THE TASK >>
Look through the material below. Copy each line that contains the string "Blender".

RECORDS SHOWN >>

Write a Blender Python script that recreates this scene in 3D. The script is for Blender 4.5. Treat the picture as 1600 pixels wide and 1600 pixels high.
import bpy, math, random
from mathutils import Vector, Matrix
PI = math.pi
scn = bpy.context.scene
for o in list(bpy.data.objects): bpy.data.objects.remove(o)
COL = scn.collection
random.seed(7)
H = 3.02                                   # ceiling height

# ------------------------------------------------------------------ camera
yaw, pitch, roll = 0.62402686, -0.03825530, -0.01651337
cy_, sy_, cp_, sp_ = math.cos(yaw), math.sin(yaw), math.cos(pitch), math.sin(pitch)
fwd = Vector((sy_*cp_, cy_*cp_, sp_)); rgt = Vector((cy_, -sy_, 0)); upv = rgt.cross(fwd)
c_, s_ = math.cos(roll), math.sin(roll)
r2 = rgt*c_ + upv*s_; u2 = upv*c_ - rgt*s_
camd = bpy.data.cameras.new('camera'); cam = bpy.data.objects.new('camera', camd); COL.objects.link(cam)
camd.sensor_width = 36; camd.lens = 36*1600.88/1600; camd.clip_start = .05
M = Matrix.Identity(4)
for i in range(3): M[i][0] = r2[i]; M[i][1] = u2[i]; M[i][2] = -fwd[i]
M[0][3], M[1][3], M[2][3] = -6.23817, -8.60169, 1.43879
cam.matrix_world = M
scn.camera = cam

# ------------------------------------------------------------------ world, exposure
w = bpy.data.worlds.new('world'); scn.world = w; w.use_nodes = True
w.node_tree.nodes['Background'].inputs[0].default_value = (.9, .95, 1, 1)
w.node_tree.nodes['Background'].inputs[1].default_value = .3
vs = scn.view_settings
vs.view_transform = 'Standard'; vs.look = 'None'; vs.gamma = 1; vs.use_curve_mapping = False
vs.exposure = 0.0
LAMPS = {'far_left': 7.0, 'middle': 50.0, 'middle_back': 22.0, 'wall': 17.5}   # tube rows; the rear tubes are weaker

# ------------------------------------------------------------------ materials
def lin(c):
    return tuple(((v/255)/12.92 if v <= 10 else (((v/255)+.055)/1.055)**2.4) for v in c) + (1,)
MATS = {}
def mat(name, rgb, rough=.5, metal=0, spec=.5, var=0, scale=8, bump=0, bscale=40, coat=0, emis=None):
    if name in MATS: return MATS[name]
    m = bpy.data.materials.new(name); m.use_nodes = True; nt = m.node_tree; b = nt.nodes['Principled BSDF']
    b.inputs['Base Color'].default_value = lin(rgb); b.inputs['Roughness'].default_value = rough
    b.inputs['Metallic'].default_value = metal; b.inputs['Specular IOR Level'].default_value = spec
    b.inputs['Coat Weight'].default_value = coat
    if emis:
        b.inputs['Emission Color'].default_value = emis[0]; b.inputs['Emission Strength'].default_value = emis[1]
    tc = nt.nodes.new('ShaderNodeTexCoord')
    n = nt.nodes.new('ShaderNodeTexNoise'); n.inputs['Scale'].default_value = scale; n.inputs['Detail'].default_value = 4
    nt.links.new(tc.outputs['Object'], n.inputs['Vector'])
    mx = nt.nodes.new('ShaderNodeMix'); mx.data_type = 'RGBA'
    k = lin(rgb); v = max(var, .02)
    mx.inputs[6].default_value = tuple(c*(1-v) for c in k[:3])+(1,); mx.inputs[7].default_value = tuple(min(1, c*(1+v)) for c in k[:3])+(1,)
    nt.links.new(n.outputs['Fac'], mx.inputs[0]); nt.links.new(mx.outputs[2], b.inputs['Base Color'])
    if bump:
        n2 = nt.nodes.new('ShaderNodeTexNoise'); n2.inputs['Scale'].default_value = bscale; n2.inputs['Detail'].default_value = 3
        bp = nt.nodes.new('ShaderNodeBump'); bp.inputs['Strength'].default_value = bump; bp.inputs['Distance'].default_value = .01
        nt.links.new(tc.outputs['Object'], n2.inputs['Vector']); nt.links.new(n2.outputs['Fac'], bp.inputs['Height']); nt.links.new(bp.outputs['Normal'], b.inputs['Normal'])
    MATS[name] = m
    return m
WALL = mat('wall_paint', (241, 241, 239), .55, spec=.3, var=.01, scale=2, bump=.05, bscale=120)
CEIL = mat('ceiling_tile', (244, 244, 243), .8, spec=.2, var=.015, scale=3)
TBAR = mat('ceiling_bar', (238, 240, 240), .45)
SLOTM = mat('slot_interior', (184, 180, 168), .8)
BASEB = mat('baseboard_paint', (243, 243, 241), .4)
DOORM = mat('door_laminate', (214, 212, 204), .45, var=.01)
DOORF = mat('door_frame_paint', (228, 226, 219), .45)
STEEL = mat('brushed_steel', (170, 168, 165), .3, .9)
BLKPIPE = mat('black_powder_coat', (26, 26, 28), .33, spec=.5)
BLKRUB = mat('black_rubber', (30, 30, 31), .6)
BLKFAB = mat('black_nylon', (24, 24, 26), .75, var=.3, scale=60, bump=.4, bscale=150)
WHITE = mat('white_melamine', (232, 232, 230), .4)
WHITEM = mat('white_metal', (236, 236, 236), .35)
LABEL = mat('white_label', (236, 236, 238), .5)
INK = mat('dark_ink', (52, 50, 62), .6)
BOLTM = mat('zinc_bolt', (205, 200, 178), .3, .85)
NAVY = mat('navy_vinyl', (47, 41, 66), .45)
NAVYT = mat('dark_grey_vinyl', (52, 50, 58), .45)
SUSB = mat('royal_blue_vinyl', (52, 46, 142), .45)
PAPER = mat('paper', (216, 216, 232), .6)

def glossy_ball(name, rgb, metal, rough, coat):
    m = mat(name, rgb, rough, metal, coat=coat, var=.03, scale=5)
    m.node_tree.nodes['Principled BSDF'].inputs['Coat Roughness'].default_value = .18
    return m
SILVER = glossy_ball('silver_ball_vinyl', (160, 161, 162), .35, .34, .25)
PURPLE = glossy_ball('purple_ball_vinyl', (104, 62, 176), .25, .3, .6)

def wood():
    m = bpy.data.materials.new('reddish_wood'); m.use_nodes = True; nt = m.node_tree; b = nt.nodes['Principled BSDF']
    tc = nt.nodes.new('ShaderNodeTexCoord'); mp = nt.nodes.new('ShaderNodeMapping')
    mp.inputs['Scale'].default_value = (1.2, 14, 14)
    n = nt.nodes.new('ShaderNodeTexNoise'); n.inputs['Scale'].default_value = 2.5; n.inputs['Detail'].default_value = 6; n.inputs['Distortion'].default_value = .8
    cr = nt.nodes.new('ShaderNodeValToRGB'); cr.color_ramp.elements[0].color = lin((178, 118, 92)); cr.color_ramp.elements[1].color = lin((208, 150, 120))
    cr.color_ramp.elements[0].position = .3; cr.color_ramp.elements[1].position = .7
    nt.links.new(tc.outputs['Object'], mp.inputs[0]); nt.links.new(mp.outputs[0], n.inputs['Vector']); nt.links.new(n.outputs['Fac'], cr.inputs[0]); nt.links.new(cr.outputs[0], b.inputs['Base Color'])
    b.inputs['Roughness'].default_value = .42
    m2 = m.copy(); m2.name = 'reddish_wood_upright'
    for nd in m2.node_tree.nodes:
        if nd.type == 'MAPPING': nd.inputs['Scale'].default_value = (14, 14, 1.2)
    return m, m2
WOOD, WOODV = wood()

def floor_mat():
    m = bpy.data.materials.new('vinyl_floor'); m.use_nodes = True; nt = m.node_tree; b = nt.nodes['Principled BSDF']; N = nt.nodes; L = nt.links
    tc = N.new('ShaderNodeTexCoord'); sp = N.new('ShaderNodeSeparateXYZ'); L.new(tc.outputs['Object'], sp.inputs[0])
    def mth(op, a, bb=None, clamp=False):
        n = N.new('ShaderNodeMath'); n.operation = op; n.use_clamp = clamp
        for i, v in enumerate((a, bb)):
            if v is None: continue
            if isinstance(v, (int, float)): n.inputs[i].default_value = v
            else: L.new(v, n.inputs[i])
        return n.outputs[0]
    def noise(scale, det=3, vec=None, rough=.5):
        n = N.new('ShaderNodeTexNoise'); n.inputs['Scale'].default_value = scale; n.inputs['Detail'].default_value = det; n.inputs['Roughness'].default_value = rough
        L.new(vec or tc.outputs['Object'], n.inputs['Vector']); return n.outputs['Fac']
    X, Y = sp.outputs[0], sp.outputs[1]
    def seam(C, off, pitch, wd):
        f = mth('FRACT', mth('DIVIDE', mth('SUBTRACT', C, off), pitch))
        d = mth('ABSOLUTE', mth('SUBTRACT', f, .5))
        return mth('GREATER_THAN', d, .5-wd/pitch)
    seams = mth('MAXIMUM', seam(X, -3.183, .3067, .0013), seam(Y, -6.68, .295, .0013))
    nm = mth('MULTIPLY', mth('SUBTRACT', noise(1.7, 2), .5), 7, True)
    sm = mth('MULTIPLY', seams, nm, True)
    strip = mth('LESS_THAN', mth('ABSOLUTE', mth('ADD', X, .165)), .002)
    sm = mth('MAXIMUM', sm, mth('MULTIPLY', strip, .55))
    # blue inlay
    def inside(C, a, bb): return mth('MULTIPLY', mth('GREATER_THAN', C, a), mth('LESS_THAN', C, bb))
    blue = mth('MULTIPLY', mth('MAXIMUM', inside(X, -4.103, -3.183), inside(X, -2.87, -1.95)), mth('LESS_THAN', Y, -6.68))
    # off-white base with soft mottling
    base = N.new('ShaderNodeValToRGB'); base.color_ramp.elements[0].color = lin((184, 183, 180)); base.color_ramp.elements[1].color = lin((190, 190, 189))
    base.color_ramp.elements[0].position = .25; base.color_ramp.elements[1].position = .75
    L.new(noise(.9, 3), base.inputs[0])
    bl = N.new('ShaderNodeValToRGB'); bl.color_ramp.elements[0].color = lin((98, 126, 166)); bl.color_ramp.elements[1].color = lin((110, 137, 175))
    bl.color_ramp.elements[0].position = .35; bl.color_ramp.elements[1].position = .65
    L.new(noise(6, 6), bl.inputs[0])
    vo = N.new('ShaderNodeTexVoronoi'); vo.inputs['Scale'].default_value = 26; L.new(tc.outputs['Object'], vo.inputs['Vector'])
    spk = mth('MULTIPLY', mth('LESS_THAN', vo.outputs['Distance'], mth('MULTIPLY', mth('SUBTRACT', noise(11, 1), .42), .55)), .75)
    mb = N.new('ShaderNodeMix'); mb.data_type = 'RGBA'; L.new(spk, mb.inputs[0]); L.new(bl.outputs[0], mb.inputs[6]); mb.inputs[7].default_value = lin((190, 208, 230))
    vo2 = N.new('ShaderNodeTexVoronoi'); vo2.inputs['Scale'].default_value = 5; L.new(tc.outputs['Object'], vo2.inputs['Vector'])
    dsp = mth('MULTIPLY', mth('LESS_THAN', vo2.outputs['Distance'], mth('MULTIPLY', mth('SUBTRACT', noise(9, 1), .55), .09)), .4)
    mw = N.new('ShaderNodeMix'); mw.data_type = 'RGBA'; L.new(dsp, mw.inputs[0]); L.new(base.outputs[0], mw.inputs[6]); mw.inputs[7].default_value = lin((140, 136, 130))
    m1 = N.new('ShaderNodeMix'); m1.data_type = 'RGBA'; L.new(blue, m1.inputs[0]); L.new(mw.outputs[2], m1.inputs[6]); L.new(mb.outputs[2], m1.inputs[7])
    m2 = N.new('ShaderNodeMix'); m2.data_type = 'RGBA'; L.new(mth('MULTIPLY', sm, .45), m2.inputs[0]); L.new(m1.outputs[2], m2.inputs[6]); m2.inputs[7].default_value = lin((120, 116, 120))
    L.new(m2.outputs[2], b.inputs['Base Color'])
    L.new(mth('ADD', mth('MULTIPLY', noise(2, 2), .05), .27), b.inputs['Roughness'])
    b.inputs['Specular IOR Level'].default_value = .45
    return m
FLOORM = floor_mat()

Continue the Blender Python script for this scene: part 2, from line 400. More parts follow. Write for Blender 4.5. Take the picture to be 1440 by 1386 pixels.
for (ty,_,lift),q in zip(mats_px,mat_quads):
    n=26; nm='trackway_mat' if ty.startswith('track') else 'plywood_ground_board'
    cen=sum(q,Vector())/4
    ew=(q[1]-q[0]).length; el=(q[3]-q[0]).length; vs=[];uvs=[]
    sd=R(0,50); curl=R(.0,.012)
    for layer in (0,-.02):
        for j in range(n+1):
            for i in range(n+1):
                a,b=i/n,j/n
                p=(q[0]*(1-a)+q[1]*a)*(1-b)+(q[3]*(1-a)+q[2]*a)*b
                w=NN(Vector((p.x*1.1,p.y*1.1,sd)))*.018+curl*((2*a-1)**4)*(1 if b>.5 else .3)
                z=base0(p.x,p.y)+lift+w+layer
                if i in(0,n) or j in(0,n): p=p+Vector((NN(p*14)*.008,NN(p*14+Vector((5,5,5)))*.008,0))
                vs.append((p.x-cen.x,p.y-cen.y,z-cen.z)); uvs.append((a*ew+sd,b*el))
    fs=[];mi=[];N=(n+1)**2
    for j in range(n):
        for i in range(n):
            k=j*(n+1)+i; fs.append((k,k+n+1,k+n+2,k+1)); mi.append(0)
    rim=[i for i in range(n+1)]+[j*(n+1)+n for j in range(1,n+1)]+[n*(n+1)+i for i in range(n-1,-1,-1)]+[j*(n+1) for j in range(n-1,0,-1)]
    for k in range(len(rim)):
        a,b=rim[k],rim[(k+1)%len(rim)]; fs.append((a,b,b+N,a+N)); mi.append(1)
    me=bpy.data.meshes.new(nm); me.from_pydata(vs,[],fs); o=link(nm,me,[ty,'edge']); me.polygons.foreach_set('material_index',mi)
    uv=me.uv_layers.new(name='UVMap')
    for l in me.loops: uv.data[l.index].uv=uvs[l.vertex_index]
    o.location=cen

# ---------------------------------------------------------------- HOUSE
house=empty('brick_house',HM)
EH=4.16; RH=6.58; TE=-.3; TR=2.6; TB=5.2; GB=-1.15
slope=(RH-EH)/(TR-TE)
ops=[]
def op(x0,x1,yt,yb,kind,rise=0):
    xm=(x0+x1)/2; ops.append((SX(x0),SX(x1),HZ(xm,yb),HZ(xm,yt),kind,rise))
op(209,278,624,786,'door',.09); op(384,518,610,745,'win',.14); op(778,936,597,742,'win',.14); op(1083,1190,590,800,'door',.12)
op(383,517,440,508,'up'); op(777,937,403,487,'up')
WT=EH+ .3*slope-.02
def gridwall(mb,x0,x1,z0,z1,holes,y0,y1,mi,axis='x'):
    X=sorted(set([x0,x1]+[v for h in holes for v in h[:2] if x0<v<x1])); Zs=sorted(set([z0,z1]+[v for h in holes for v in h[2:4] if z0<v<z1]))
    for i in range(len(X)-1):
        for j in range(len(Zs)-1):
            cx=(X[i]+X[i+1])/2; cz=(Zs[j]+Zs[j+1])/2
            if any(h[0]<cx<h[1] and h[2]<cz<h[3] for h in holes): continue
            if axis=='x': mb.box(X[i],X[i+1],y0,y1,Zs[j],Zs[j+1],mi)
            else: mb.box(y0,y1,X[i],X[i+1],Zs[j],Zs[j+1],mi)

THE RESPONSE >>
Write a Blender Python script that recreates this scene in 3D. The script is for Blender 4.5. Treat the picture as 1600 pixels wide and 1600 pixels high.
Continue the Blender Python script for this scene: part 2, from line 400. More parts follow. Write for Blender 4.5. Take the picture to be 1440 by 1386 pixels.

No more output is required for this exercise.